◆ TASK STATEMENT:
Retype every line from the start of the data down to and including the line with "cam_d.dof.use_dof = True;". Skip the pictures.
═══
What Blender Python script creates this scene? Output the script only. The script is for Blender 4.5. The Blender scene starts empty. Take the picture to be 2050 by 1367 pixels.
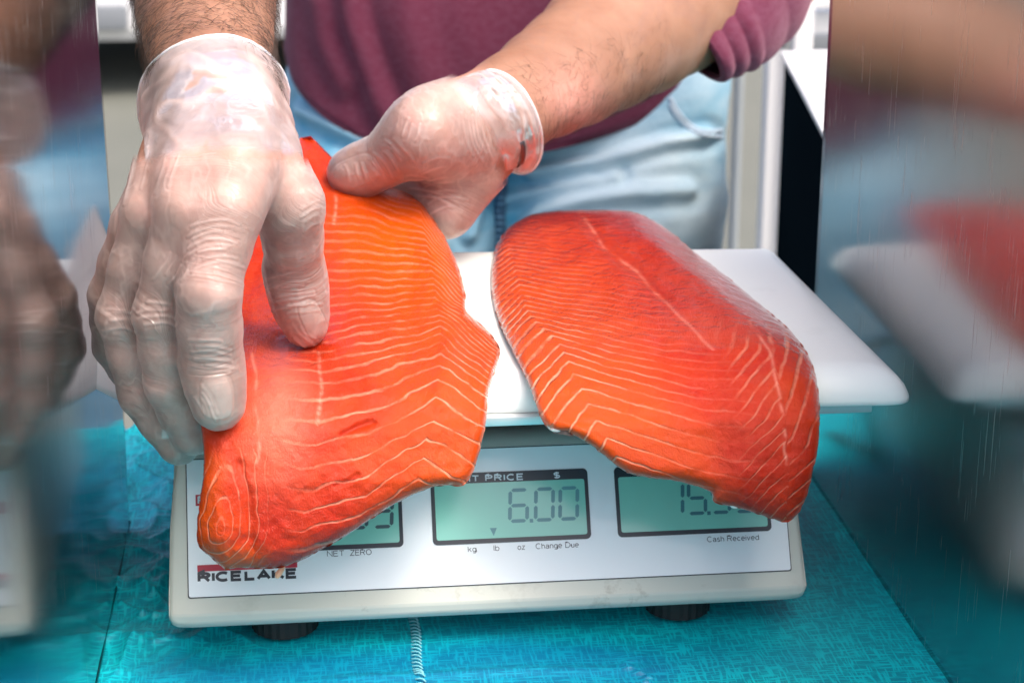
import bpy, bmesh, math, random
import numpy as np
from mathutils import Vector, Matrix

# ------------------------------------------------------------------ camera, sky, sun, exposure
SC = bpy.context.scene
SC.render.engine = 'CYCLES'
F = 3800.0                      # focal length in pixels of the 2050 px wide photograph
CAM_Z = .397
PITCH = math.radians(18.113); YAW = math.radians(6.068)
fw = np.array([math.sin(YAW)*math.cos(PITCH), math.cos(YAW)*math.cos(PITCH), -math.sin(PITCH)])
rt = np.array([math.cos(YAW), -math.sin(YAW), 0.0]); up = np.cross(rt, fw)
CP = np.array([0, -1.0, CAM_Z])
cam_d = bpy.data.cameras.new("camera"); cam = bpy.data.objects.new("camera", cam_d)
SC.collection.objects.link(cam); SC.camera = cam
cam.location = CP
cam.rotation_euler = Matrix((rt, up, -fw)).transposed().to_euler()
cam_d.sensor_width = 36; cam_d.lens = F/2050*36
cam_d.clip_start = .01; cam_d.clip_end = 3000
cam_d.dof.use_dof = True; cam_d.dof.focus_distance = .80; cam_d.dof.aperture_fstop = 15.0

SUN_EL, SUN_AZ = 59, 138         # degrees; azimuth clockwise from +Y (high, to the right and a little behind the camera)
W = bpy.data.worlds.new("World"); SC.world = W; W.use_nodes = True
nt = W.node_tree; nt.nodes.clear()
sky = nt.nodes.new('ShaderNodeTexSky'); sky.sky_type = 'NISHITA'; sky.sun_disc = False
sky.sun_elevation = math.radians(SUN_EL); sky.sun_rotation = math.radians(SUN_AZ)
sky.air_density = .6; sky.dust_density = 6.0; sky.ozone_density = .3
bg = nt.nodes.new('ShaderNodeBackground'); bg.inputs['Strength'].default_value = .15
wo = nt.nodes.new('ShaderNodeOutputWorld')
nt.links.new(sky.outputs[0], bg.inputs[0]); nt.links.new(bg.outputs[0], wo.inputs[0])
sd = bpy.data.lights.new("sun", 'SUN'); sd.energy = .48; sd.angle = math.radians(12); sd.color = (1, .97, .90)
so = bpy.data.objects.new("sun", sd); SC.collection.objects.link(so)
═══
◆ ANSWER IN FULL:
What Blender Python script creates this scene? Output the script only. The script is for Blender 4.5. The Blender scene starts empty. Take the picture to be 2050 by 1367 pixels.
import bpy, bmesh, math, random
import numpy as np
from mathutils import Vector, Matrix

# ------------------------------------------------------------------ camera, sky, sun, exposure
SC = bpy.context.scene
SC.render.engine = 'CYCLES'
F = 3800.0                      # focal length in pixels of the 2050 px wide photograph
CAM_Z = .397
PITCH = math.radians(18.113); YAW = math.radians(6.068)
fw = np.array([math.sin(YAW)*math.cos(PITCH), math.cos(YAW)*math.cos(PITCH), -math.sin(PITCH)])
rt = np.array([math.cos(YAW), -math.sin(YAW), 0.0]); up = np.cross(rt, fw)
CP = np.array([0, -1.0, CAM_Z])
cam_d = bpy.data.cameras.new("camera"); cam = bpy.data.objects.new("camera", cam_d)
SC.collection.objects.link(cam); SC.camera = cam
cam.location = CP
cam.rotation_euler = Matrix((rt, up, -fw)).transposed().to_euler()
cam_d.sensor_width = 36; cam_d.lens = F/2050*36
cam_d.clip_start = .01; cam_d.clip_end = 3000
cam_d.dof.use_dof = True; cam_d.dof.focus_distance = .80; cam_d.dof.aperture_fstop = 15.0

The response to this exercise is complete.